Monday, December 3, 2012

Sex and poetry and prose

not often enough,
I post things here.
Sometimes it's poetry.
Sometimes it's prose.
And sometimes
it's poetry
that looks
like prose.

When I write that way, it's not that I want you to think it's a poem. I'm pretty clear - in my own mind anyway - about when what I'm writing is a poem. I don't always know where it's going, what it will end up saying, but I do know when I mean it to be a poem.

Other pieces, though, are - and were always meant to be - prose. But they're more than just the words. The words have different weight, different meaning, depending on how they're said. The line breaks, the alliteration I can't resist, they make you stop. Listen. Turn back and think again.

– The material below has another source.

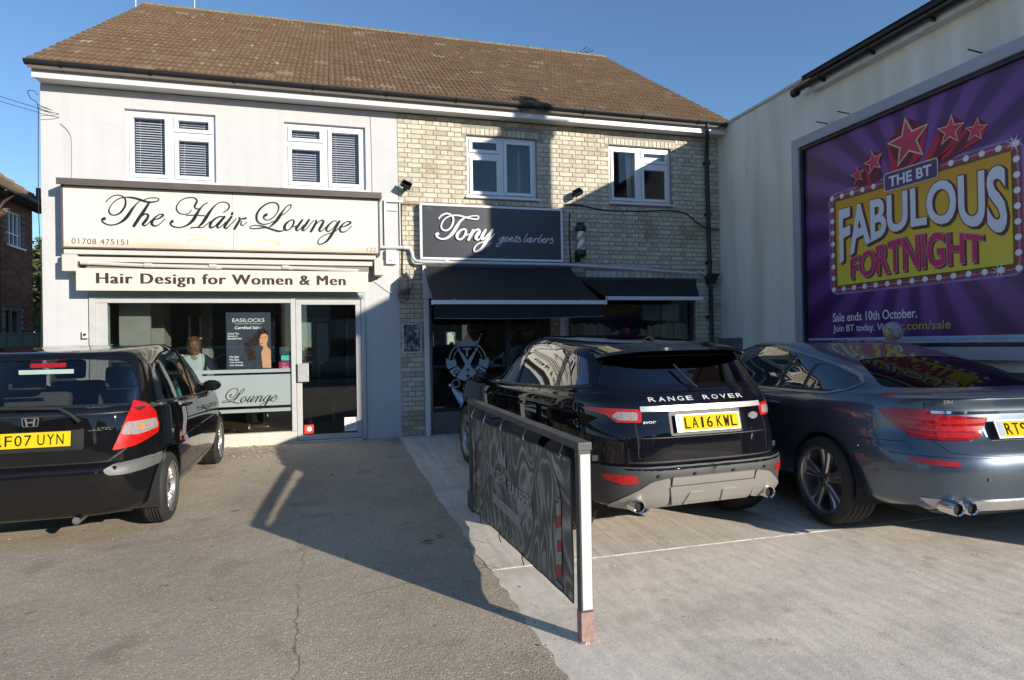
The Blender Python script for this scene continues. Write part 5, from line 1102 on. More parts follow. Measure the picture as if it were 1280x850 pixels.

A recent article in the New York Times on-line discusses the power of poetry to make us stop and listen and think. To consider the words and images in a different way.

In our view, part of what makes language artistic is that we have to explore it actively in order to appreciate it.  We may have to look beneath the surface, and think harder about what images the author has used, who the author purports to be, and even how the language is organized.  These efforts can lead to new insights, new perspectives and new experiences.

As an example, the authors cite a project which took posts from the Craigslist "Missed Connections" category and transformed them into poetry by inserting line and stanza breaks. The words weren't changed, but the line splits triggered phrasing changes, which accented different words and - yes - altered our understanding of what was said in the first place.

The article is called Philosophy and the Poetic Imagination. Do go for the general discussion as well as for the authors' analysis of the following, which, yes, began life on Craigslist. The title of the poem was the subject line of the post.

Drunk Irish Guy to the Girl in the Red Tights on the Subway to Queens

drunk irish guy
to the girl in the red tights
on the subway to queens

i really hope
I did not creep you out…
I was so drunk
and you were so hot…

I wish I could have met you
at a different moment
and a different place.

And the sex I mentioned in my own subject line?
False representation.
A loss leader.
There hasn't been any sex.
Not for a while.
Not for me.
Not for the drunk Irish guy.
Or for my Irish guy.

Poor Daddy.
Poor me.
We just have to wait
and write about poetry
and talk about music
and think about sex.

And each other.

1 comment:

GenuineRisk said...

And when this happens, (illness), it is good to be writing to an Irish guy who honors and loves all those delicious words. Thanks for the article, and I so hope the fiend is back to his fiendish ways very soon.